Dataset records

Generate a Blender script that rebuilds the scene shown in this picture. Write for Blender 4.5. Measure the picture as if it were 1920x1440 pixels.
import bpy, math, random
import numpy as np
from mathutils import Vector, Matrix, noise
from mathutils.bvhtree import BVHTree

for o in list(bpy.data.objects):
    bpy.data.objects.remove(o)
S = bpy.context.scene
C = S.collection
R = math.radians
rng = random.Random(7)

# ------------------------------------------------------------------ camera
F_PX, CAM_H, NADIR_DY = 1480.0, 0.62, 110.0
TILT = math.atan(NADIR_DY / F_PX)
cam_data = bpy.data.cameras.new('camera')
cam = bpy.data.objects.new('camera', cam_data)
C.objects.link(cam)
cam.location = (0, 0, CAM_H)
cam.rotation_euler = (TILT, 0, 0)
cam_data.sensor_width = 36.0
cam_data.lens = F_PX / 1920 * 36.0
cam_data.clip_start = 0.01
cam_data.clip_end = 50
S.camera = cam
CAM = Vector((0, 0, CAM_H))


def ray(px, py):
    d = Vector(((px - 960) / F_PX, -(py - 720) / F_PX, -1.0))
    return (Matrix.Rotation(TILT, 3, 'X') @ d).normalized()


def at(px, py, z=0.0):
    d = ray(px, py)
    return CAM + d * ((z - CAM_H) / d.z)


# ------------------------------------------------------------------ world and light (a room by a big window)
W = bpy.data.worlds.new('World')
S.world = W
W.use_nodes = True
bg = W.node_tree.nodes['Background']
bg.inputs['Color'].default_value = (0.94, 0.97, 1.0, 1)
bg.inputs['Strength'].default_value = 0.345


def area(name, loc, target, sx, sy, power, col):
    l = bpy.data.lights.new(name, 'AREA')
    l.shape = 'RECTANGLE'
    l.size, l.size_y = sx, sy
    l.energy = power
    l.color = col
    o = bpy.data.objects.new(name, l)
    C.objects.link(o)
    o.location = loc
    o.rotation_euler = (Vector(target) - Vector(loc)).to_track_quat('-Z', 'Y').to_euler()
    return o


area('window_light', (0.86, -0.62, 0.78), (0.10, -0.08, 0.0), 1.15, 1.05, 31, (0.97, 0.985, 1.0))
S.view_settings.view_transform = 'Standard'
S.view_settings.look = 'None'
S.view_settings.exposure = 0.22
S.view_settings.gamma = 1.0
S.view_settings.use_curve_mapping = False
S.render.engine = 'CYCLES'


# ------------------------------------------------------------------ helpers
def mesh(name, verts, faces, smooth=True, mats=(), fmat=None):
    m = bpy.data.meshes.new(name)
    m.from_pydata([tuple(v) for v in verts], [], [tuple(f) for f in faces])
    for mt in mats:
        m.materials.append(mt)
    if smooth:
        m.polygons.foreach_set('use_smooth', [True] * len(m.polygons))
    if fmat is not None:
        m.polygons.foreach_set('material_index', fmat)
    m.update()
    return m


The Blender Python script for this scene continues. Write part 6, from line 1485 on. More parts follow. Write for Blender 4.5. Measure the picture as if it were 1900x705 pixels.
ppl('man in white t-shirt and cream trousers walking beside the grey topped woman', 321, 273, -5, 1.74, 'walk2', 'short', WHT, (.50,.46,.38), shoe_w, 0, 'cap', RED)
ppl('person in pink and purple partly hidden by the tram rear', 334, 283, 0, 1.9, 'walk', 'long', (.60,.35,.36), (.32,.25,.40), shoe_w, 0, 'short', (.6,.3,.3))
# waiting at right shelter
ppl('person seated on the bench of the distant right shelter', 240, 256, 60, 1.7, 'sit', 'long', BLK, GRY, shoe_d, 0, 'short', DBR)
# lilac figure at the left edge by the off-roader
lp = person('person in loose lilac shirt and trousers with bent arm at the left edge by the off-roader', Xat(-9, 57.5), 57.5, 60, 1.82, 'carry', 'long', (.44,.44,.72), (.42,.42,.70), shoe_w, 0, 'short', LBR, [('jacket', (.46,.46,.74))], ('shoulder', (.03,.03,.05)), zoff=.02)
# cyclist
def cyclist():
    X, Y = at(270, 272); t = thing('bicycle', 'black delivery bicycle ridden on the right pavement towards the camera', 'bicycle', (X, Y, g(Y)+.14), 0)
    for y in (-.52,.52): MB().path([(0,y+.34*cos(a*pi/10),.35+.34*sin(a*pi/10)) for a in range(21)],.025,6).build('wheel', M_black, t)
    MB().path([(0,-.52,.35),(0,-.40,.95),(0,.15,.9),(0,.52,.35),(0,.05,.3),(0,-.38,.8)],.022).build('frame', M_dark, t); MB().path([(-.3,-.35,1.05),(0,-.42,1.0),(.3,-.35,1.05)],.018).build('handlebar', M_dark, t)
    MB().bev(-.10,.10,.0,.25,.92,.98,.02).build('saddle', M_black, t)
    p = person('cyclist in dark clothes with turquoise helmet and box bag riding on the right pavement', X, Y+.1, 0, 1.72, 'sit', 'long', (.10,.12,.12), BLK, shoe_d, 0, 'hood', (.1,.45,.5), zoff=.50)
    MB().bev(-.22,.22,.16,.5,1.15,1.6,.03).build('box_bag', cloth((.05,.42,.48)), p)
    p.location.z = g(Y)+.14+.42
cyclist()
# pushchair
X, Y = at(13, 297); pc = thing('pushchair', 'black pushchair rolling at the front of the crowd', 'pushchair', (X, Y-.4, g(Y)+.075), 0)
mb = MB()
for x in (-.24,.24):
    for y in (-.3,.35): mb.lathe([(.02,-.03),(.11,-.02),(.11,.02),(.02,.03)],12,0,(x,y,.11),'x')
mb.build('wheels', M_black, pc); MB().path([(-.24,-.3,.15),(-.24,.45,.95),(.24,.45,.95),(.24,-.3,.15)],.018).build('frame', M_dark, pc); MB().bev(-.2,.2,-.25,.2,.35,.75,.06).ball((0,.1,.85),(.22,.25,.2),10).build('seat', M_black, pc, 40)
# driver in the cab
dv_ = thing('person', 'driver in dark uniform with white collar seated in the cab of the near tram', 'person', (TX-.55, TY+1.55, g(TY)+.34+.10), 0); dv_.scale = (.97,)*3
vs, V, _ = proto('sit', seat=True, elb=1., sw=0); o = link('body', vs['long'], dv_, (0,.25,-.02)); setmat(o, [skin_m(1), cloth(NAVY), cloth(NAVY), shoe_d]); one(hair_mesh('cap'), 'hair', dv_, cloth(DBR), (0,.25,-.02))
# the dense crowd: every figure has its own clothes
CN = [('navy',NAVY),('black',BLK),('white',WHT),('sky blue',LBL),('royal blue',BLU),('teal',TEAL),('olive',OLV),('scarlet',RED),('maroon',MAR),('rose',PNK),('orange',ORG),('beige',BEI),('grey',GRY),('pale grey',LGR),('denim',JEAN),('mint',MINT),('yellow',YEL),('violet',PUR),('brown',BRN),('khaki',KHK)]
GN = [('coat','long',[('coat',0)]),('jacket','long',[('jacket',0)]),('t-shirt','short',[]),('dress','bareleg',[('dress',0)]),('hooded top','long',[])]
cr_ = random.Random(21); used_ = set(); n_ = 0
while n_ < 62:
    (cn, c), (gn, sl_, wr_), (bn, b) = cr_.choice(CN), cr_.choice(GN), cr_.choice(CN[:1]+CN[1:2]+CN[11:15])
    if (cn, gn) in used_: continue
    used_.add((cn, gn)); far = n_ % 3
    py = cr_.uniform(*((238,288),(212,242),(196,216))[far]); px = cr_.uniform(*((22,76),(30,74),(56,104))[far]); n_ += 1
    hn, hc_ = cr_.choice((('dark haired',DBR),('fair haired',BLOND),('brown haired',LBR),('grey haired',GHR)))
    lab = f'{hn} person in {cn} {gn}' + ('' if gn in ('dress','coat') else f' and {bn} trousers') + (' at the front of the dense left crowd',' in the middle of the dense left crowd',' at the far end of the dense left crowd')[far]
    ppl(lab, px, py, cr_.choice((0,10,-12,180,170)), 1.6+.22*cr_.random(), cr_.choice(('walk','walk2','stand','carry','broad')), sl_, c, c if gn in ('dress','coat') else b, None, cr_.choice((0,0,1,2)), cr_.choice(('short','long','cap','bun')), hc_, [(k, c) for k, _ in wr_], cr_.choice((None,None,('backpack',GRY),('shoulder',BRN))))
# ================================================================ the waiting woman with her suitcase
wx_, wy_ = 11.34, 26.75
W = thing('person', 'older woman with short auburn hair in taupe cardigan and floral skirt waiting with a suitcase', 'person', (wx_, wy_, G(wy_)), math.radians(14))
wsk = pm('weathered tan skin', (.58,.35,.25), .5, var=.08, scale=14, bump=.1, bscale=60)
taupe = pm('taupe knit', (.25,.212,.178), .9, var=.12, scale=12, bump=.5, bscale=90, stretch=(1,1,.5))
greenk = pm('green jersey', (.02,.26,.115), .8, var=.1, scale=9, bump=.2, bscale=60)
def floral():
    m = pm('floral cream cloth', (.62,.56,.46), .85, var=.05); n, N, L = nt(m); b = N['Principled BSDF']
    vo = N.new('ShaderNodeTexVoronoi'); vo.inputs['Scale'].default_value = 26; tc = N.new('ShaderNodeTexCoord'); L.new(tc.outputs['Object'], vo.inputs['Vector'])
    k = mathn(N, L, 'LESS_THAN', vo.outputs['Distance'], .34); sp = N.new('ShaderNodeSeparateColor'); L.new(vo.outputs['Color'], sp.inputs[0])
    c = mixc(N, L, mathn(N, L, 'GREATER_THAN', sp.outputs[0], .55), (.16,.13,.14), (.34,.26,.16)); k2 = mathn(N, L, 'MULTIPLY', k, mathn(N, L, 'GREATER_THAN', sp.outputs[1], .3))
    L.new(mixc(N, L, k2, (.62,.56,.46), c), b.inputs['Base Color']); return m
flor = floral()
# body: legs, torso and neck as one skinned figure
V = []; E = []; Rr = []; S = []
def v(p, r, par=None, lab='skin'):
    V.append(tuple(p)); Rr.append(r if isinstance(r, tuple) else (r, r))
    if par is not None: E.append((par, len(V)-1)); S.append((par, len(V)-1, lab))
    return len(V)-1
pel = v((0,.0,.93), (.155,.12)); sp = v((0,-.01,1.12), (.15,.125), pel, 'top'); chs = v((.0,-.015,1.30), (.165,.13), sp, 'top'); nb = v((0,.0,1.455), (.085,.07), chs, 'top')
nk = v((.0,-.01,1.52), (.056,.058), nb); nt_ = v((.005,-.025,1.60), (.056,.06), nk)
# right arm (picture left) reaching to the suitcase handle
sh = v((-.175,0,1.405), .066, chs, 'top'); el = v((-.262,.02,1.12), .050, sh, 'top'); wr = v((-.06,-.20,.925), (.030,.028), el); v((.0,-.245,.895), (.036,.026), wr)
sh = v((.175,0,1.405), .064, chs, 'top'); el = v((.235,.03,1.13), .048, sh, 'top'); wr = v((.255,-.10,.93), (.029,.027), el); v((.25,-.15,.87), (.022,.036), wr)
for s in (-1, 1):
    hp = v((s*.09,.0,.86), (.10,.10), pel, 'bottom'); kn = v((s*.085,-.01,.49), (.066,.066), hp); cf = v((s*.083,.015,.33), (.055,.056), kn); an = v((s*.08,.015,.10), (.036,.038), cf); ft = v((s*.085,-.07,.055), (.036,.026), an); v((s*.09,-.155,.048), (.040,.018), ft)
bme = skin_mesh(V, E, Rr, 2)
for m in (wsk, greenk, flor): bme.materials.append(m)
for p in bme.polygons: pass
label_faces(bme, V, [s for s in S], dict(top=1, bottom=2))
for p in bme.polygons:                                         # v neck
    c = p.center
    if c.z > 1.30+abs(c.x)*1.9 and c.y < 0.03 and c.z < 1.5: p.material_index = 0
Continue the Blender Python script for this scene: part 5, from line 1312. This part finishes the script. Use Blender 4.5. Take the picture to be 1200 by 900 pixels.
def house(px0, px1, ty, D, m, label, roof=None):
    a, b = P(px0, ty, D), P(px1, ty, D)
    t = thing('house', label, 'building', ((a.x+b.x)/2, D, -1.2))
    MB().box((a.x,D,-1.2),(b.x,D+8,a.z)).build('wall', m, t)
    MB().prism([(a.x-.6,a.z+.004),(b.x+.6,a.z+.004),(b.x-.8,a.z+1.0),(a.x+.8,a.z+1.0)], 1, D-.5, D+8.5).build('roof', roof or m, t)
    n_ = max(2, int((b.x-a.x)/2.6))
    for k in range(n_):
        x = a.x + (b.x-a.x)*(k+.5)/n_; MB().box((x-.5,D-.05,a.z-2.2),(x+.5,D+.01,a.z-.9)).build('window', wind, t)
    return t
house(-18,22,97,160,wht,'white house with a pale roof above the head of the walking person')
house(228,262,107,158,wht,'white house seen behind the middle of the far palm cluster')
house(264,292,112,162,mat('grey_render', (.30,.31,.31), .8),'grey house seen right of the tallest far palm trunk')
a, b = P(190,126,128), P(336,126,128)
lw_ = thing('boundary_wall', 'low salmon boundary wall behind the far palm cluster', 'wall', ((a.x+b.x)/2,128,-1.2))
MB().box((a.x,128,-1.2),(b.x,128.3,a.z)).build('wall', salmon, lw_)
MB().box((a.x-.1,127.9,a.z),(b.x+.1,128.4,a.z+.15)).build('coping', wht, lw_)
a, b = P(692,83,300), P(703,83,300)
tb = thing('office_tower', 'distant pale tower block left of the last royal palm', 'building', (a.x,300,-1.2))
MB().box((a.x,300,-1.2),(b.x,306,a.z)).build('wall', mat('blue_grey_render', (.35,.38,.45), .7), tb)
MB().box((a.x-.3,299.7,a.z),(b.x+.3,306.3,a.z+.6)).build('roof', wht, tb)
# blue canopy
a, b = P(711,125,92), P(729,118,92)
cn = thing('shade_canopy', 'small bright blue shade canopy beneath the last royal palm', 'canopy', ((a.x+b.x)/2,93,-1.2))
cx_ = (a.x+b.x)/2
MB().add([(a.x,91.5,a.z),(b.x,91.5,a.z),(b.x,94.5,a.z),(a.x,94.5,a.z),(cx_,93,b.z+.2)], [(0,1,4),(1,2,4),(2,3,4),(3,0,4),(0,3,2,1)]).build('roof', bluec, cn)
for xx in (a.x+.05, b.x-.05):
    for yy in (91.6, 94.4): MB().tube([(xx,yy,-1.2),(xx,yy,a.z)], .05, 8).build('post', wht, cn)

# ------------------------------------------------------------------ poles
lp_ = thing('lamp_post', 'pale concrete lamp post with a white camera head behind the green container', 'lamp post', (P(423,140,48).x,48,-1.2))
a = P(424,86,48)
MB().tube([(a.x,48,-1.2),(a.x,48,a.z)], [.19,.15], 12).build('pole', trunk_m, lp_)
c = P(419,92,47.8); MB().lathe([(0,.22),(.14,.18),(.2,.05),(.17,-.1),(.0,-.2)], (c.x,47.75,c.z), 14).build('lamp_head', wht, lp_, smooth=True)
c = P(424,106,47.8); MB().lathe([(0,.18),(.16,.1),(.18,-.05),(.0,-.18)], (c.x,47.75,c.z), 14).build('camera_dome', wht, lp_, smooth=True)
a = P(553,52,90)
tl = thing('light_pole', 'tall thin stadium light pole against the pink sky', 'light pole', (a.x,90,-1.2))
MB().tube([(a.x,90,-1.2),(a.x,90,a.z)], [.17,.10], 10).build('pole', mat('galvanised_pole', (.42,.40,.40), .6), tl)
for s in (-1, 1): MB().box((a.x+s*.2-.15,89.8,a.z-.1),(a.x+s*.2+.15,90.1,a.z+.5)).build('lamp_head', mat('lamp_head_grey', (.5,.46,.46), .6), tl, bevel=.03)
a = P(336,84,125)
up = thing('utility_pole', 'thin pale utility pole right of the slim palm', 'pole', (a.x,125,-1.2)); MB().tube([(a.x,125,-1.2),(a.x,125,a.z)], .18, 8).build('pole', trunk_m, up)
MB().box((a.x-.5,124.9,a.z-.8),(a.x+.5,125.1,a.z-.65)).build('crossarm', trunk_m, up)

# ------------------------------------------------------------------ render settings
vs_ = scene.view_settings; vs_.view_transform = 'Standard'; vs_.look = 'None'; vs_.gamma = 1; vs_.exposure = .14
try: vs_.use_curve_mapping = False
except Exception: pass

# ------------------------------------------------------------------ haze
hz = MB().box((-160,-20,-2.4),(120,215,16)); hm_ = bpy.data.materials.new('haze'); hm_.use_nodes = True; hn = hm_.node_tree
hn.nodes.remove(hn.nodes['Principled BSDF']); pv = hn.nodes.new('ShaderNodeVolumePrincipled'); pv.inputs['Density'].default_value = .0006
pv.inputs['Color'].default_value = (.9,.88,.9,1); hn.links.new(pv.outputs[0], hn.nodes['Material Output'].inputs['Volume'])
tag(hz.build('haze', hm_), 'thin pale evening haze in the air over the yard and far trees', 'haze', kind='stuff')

Given instruction :: Copy out the listing above, line by line and exactly, from its first line to the line holding "CAM = Vector((0, 0, CAM_H))", inclusive.

Task solution ::
Generate a Blender script that rebuilds the scene shown in this picture. Write for Blender 4.5. Measure the picture as if it were 1920x1440 pixels.
import bpy, math, random
import numpy as np
from mathutils import Vector, Matrix, noise
from mathutils.bvhtree import BVHTree

for o in list(bpy.data.objects):
    bpy.data.objects.remove(o)
S = bpy.context.scene
C = S.collection
R = math.radians
rng = random.Random(7)

# ------------------------------------------------------------------ camera
F_PX, CAM_H, NADIR_DY = 1480.0, 0.62, 110.0
TILT = math.atan(NADIR_DY / F_PX)
cam_data = bpy.data.cameras.new('camera')
cam = bpy.data.objects.new('camera', cam_data)
C.objects.link(cam)
cam.location = (0, 0, CAM_H)
cam.rotation_euler = (TILT, 0, 0)
cam_data.sensor_width = 36.0
cam_data.lens = F_PX / 1920 * 36.0
cam_data.clip_start = 0.01
cam_data.clip_end = 50
S.camera = cam
CAM = Vector((0, 0, CAM_H))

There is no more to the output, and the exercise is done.